Melbourne is built on the traditional country of the Wurundjeri people (Woiwurrung language group), Bunurong people (Boonwurrung language group) and Wathaurong people (Wathaurung language group) who along with the Taungurong people (Daungwurrung language group) and Dja Dja Wurrung people (Dja Dja Wrung language group) form the Kulin Nation. Watch a welcome to Wurrundjeri country and learn more about Indigenous histories of the area here.
Maribyrnong
It draws us in. We walk with our friends through Fairbairn Park and cross the river to Pipemakers Park. We pass a few afternoon dog walkers on the banks and joggers huffing along the paths. Half a dozen commuter cyclists whizz by, squinting into the sun. But the river itself is empty - or rather, it belongs entirely to the pied cormorants, wood ducks, mallards and little egrets. It strikes me as odd that nobody is on the water, but not because I’ve ever seen many people on the Maribyrnong. It’s just that the familiar has become unfamiliar. I think of how every river or canal in our south-east corner of England seems to come with a floating jumble of boats - narrowboats and barges with people living on board year round, motorboats hauled up on the banks waiting for their few weeks’ use in the summer holidays, sculling teams skimming across the early morning, weekend kayakers and canoeing school groups in raincoats and oversized life jackets, picnickers clunking their wooden rowboats in awkward circles. I wonder if there are restrictions, bylaws that keep people off the Maribyrnong, but we find a launching place down on the bank. When or if we come back to live in Melbourne, I’m going to get a pack raft and go exploring.
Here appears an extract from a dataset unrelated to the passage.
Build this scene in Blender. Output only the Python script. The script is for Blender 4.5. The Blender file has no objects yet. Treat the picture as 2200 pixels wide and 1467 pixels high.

A couple of days later, we stop off on the way to Footscray to follow a pathway between the Maribyrnong and Edgewater Lake. The sky is flawless blue, the water still. Swallows dart above the rushes, crested pigeons and wood ducks potter around the grass, gulls and cormorants survey the park from posts and footbridge railings. The wetlands are overlooked by suburbia and a shiny new residential development, where a swanky boats rest empty in a small marina. It’s hardly secluded, yet only a handful of people pass us as we dawdle along. It feels like walking into a secret.
Brunswick
The changes are disconcerting. This doesn't feel like the suburb I moved to when I first came to Melbourne, the homeliness has been stripped away. Driving down Union Street and Brunswick Road, some intersections are unrecognisable. The sky is hemmed in by steel, coloured concrete and glass. I mourn all the back yard lemon trees and hills hoists and despise the creeping inner-city-ness of it all. It’s all changed so quickly, I think. It’s all different. (But it’s not. There’s always been a mishmash of architecture here and I’ve always loved it. And later, when I take the streets at walking pace I start to enjoy the changes, the way the old houses with their lace-trimmed verandahs act as a familiar, friendly entrée to a menu of contemporary apartments.)